DATA:
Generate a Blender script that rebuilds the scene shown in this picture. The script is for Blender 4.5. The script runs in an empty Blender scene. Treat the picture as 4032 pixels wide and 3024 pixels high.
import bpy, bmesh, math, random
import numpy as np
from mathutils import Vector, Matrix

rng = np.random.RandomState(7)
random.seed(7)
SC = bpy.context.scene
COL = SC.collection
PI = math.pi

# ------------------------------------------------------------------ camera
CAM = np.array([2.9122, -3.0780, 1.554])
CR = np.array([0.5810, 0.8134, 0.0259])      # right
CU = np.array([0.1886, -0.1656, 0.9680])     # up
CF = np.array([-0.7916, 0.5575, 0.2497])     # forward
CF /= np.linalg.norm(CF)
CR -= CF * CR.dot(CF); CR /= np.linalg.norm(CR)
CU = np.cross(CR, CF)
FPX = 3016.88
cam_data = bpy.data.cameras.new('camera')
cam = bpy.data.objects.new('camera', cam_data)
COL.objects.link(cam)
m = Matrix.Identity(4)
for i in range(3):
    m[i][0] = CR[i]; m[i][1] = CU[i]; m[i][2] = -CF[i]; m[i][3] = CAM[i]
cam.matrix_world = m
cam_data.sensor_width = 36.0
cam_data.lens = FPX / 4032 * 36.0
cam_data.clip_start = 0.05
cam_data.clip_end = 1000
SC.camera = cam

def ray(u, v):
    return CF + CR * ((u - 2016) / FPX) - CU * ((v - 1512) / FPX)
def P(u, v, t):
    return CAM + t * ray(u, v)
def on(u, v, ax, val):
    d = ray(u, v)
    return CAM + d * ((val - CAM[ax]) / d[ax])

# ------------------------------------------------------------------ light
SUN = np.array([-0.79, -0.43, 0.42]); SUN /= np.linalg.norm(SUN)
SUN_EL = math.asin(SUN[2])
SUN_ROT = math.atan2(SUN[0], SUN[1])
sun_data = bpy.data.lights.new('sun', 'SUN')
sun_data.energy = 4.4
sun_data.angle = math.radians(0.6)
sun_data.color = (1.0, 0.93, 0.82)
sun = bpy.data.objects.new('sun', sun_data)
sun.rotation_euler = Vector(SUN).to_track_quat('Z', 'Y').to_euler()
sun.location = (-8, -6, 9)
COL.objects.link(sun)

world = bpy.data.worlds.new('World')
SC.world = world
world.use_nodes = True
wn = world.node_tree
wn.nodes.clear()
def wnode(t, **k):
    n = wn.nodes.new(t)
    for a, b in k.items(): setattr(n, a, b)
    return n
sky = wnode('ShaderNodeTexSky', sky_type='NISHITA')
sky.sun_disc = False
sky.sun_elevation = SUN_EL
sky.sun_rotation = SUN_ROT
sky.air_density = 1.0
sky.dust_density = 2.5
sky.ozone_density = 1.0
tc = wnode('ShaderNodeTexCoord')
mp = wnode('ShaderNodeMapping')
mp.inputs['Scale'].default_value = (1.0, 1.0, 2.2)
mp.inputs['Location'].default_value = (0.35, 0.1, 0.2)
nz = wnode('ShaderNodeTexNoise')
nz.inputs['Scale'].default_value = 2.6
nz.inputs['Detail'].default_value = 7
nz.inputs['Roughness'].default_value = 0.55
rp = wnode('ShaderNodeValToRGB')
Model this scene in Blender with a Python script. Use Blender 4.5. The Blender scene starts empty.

AIM: Retype the material in full, character for character.

FINAL RESULT:
Generate a Blender script that rebuilds the scene shown in this picture. The script is for Blender 4.5. The script runs in an empty Blender scene. Treat the picture as 4032 pixels wide and 3024 pixels high.
import bpy, bmesh, math, random
import numpy as np
from mathutils import Vector, Matrix

rng = np.random.RandomState(7)
random.seed(7)
SC = bpy.context.scene
COL = SC.collection
PI = math.pi

# ------------------------------------------------------------------ camera
CAM = np.array([2.9122, -3.0780, 1.554])
CR = np.array([0.5810, 0.8134, 0.0259])      # right
CU = np.array([0.1886, -0.1656, 0.9680])     # up
CF = np.array([-0.7916, 0.5575, 0.2497])     # forward
CF /= np.linalg.norm(CF)
CR -= CF * CR.dot(CF); CR /= np.linalg.norm(CR)
CU = np.cross(CR, CF)
FPX = 3016.88
cam_data = bpy.data.cameras.new('camera')
cam = bpy.data.objects.new('camera', cam_data)
COL.objects.link(cam)
m = Matrix.Identity(4)
for i in range(3):
    m[i][0] = CR[i]; m[i][1] = CU[i]; m[i][2] = -CF[i]; m[i][3] = CAM[i]
cam.matrix_world = m
cam_data.sensor_width = 36.0
cam_data.lens = FPX / 4032 * 36.0
cam_data.clip_start = 0.05
cam_data.clip_end = 1000
SC.camera = cam

def ray(u, v):
    return CF + CR * ((u - 2016) / FPX) - CU * ((v - 1512) / FPX)
def P(u, v, t):
    return CAM + t * ray(u, v)
def on(u, v, ax, val):
    d = ray(u, v)
    return CAM + d * ((val - CAM[ax]) / d[ax])

# ------------------------------------------------------------------ light
SUN = np.array([-0.79, -0.43, 0.42]); SUN /= np.linalg.norm(SUN)
SUN_EL = math.asin(SUN[2])
SUN_ROT = math.atan2(SUN[0], SUN[1])
sun_data = bpy.data.lights.new('sun', 'SUN')
sun_data.energy = 4.4
sun_data.angle = math.radians(0.6)
sun_data.color = (1.0, 0.93, 0.82)
sun = bpy.data.objects.new('sun', sun_data)
sun.rotation_euler = Vector(SUN).to_track_quat('Z', 'Y').to_euler()
sun.location = (-8, -6, 9)
COL.objects.link(sun)

world = bpy.data.worlds.new('World')
SC.world = world
world.use_nodes = True
wn = world.node_tree
wn.nodes.clear()
def wnode(t, **k):
    n = wn.nodes.new(t)
    for a, b in k.items(): setattr(n, a, b)
    return n
sky = wnode('ShaderNodeTexSky', sky_type='NISHITA')
sky.sun_disc = False
sky.sun_elevation = SUN_EL
sky.sun_rotation = SUN_ROT
sky.air_density = 1.0
sky.dust_density = 2.5
sky.ozone_density = 1.0
tc = wnode('ShaderNodeTexCoord')
mp = wnode('ShaderNodeMapping')
mp.inputs['Scale'].default_value = (1.0, 1.0, 2.2)
mp.inputs['Location'].default_value = (0.35, 0.1, 0.2)
nz = wnode('ShaderNodeTexNoise')
nz.inputs['Scale'].default_value = 2.6
nz.inputs['Detail'].default_value = 7
nz.inputs['Roughness'].default_value = 0.55
rp = wnode('ShaderNodeValToRGB')
Model this scene in Blender with a Python script. Use Blender 4.5. The Blender scene starts empty.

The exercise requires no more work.